Monday, February 27, 2006

A Clash of the Titans It Ain't

The job of Scott McClellan, White House Press Secretary, is to provide as little substantive information with as much regime spin during briefings as possible. The job of the White House press corps is to slice through that obfuscation and to get as much information as possible. Given the competing interests, fireworks are to be expected, especially with live cameras rolling. However, to blame the presence of cameras for the lack of real journalism reeks of the worst kind of excuse making, and yet that is what the NY Times suggests in an article appearing in today's edition.

By its nature, the relationship between the White House and the press has historically held an inherent tension. And many say it has been eroding since the Vietnam War and Watergate, when reporters had reason to distrust everything the White House said and made a scandalous "gate" out of every murky act.

But today, those on both sides say, the relationship has deteriorated further, exacerbated by the live briefings.

"It's constantly getting worse," said Ari Fleischer, who preceded Mr. McClellan as Mr. Bush's spokesman. Perhaps surprisingly for a Bush defender, he attributed the soured relationship in part to what he said was a secretiveness within the White House.

"It's accented and compounded now because this administration is more secretive," he said.

...Reporters say they are sometimes driven to aggressive behavior because the White House is so tightfisted with information. But there is a larger context to their frustration.

Two caricatures of the White House press corps have emerged as the nation has watched the sausage-making in the briefing room and then seen it analyzed in the blogosphere. Commentators on the left say that the press is manipulated, and that it failed to challenge the administration enough after the terrorist attacks of Sept. 11, 2001, and the ramp-up to the Iraq war in March 2003. The right says the press is petty, irrelevant and politically biased against President Bush.
[emphasis added]

Oh, please.

For the past five years, with few exceptions, the White House press corps has been sleep-walking. Reporter Helen Thomas, in an interview given to NPR last year, suggested that the press appeared to be in a coma. Live cameras sure didn't set off fireworks in the lead-up to the Iraq Invasion. It wasn't until McClellan got caught actually lying during his regular briefing that press spines began to stiffen. Up until that point, when hard questions were asked, and the response was a non-answer, the press could be counted on to nod briefly and shut-up.

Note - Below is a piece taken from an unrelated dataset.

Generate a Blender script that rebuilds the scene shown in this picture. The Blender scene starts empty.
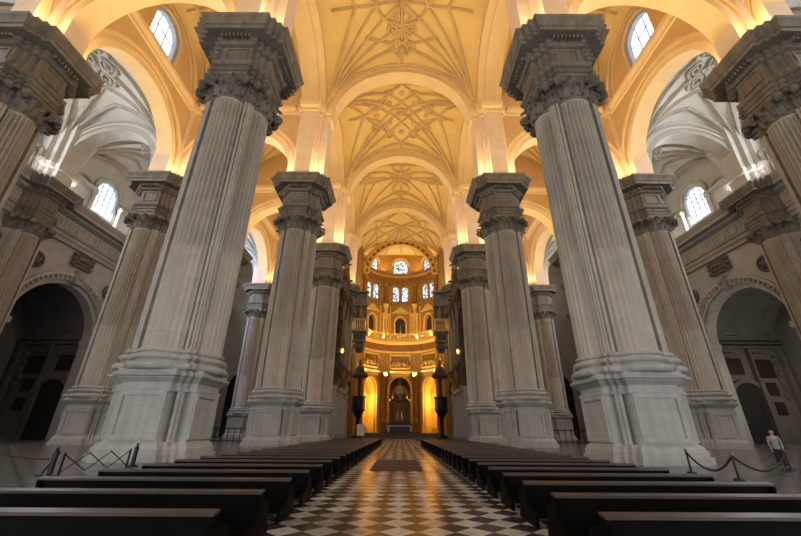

Look, when the White House is as imperiously secretive as this one is, and as mendacious as this one is, I don't care if the press resorts to rudeness to get the information the public deserves and needs. Live camera or no camera, the job of the press is to get the story, even if that story is no more than "Once again the White House refused to answer questions about 'X'."

I suppose that's asking for too much these days.